They recruited thousands of participants to play a "public goods game" in which it's "Me" vs. "Us." Subjects were put into small groups and faced with a choice: Keep the money you've been given, or contribute it into a common pool that grows and benefits the whole group. Hold onto the money and you come out ahead, but the group does best when everyone contributes.

The researchers wanted to know whether people's first impulse is cooperative or selfish. To find out, they started by looking at how quickly different people made their choices, and found that faster deciders were more likely to contribute to the common good.

Next they forced people to go fast or to stop and think, and found the same thing: Faster deciders tended to be more cooperative, and the people who had to stop and think gave less.

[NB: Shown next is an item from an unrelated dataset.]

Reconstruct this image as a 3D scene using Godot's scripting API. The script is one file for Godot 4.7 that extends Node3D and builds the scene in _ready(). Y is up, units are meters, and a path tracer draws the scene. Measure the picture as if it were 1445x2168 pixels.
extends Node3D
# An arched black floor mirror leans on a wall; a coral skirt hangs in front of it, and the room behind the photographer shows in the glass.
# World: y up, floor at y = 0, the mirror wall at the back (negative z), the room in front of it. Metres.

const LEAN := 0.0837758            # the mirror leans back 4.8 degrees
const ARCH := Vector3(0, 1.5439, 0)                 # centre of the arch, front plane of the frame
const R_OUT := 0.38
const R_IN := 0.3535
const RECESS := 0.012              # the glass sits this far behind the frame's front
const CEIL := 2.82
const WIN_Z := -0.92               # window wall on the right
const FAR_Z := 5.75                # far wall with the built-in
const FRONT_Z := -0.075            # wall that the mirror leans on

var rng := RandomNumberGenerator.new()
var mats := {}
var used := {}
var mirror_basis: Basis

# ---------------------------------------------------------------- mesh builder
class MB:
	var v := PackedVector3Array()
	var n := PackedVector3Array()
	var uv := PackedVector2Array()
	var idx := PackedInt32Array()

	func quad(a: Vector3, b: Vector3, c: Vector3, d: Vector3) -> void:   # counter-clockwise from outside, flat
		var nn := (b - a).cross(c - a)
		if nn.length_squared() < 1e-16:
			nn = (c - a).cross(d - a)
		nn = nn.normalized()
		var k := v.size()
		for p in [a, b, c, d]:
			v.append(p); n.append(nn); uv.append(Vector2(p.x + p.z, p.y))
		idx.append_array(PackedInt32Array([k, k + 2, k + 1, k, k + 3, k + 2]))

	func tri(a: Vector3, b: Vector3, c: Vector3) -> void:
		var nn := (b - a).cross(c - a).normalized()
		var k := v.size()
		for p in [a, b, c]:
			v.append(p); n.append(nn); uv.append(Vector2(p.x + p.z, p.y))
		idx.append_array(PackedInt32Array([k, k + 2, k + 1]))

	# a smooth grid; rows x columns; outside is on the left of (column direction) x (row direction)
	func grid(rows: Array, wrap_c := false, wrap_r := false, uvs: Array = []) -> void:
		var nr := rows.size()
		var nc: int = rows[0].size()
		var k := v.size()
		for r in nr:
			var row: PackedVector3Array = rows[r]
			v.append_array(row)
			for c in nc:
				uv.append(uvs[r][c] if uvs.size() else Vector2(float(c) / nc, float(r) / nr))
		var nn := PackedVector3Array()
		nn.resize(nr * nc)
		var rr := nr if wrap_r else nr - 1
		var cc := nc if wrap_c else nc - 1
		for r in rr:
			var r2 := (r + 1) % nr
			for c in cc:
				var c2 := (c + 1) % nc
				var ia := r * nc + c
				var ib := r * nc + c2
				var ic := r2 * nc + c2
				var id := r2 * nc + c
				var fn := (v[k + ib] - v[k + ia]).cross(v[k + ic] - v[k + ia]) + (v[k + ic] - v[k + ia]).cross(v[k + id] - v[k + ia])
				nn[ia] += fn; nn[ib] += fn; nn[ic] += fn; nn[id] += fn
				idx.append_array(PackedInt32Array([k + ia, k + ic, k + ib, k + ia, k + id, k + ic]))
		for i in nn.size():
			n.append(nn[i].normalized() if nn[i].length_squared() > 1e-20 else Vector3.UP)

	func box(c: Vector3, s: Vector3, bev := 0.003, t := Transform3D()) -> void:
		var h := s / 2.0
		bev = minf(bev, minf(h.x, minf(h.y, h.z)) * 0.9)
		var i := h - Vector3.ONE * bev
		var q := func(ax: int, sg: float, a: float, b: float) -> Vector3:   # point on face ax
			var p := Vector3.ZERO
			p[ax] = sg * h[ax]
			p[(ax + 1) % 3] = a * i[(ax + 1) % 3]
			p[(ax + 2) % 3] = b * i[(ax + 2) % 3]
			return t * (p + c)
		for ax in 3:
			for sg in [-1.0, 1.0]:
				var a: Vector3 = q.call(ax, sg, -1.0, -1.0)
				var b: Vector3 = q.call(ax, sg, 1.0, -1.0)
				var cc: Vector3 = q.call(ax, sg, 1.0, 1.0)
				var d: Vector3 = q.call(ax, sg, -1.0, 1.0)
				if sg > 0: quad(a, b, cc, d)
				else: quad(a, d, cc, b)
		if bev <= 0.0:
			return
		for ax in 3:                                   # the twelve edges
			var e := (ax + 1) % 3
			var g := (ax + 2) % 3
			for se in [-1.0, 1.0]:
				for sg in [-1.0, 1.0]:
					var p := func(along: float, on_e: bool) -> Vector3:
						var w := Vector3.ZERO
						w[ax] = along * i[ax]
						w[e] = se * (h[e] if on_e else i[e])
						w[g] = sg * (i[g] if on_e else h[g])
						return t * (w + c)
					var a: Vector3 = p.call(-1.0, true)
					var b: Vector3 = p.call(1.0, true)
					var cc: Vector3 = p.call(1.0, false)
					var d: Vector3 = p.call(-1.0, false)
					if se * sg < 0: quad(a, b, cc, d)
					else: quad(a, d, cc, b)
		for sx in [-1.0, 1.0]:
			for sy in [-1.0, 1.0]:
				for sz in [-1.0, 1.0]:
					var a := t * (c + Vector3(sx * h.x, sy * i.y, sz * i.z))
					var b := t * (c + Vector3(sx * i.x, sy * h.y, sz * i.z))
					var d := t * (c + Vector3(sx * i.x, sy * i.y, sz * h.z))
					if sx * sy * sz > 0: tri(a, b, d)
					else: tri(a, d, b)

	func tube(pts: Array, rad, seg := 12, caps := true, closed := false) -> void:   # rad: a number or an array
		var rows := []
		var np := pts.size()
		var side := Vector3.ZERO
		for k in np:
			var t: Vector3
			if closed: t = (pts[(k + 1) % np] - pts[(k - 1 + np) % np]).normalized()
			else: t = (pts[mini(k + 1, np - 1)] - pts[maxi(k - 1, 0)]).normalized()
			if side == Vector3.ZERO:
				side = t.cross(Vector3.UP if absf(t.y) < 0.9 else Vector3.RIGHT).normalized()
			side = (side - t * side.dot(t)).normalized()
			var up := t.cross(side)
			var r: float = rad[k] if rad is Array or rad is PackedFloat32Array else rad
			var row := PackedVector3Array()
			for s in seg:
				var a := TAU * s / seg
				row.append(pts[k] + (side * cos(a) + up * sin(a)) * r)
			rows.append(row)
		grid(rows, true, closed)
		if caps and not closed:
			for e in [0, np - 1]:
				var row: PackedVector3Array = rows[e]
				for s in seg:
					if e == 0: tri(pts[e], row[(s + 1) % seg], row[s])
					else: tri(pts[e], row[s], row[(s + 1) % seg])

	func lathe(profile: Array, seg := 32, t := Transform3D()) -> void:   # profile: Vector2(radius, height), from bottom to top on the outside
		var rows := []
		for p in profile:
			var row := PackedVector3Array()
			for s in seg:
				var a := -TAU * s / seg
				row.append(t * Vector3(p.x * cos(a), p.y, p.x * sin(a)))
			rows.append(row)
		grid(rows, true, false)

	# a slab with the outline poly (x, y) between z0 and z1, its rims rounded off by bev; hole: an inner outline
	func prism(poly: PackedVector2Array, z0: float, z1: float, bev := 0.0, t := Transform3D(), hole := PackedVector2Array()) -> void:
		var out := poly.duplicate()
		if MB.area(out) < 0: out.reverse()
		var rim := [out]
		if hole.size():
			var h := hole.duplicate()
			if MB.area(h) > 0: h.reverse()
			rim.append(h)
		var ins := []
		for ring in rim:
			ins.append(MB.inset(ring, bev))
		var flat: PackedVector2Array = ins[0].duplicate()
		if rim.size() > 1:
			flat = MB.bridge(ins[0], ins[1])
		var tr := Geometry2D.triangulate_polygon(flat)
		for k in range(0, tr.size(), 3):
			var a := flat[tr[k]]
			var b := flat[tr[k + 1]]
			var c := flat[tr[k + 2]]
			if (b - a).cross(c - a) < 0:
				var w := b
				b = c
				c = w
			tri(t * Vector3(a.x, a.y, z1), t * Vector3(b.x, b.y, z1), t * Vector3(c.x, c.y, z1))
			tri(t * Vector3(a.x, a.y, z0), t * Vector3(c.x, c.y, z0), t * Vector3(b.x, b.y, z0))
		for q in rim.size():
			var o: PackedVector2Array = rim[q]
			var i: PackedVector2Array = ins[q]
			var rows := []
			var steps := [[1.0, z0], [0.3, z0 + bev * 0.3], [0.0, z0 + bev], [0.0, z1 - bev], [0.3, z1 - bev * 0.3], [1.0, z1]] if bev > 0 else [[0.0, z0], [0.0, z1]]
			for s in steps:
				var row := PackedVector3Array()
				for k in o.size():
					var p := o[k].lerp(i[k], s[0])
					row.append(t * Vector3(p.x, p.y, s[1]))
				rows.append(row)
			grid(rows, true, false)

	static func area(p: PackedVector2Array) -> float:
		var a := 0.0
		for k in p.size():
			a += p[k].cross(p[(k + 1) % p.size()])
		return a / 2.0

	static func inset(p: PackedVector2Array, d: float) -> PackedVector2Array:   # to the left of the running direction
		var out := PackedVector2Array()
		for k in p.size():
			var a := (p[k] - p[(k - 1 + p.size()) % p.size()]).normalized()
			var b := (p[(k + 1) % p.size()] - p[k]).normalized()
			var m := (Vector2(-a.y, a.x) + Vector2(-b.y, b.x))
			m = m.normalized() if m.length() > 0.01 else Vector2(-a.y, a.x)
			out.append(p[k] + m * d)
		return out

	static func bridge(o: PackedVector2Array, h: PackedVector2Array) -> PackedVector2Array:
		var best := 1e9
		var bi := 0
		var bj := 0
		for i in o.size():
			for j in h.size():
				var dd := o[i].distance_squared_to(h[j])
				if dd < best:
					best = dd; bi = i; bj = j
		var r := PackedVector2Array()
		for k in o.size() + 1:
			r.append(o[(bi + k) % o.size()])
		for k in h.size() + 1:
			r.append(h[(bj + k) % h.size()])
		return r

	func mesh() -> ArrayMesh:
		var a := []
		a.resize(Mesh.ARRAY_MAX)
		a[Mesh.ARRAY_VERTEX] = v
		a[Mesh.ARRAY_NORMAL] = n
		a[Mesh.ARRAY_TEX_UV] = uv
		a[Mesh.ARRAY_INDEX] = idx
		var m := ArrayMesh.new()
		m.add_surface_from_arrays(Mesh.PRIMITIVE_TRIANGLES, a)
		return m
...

Finally, the researchers tested their hypothesis by manipulating people's mindsets. They asked some people to think about the benefits of intuition before choosing how much to contribute. Others were asked to think about the virtues of careful reasoning. Once again, intuition promoted cooperation, and deliberation did the opposite.

"In daily life, it's generally in your interest to be cooperative," Rand said. "So we internalize cooperation as the right way to behave. Then when we come into unusual environments, where incentives like reputation and sanctions are removed, our first response is to keep behaving the way we do in normal life.

"When we think about it, however, we realize that this is one of those rare situations where we can be selfish and get away with it," he added. The findings have been published in the journal Nature.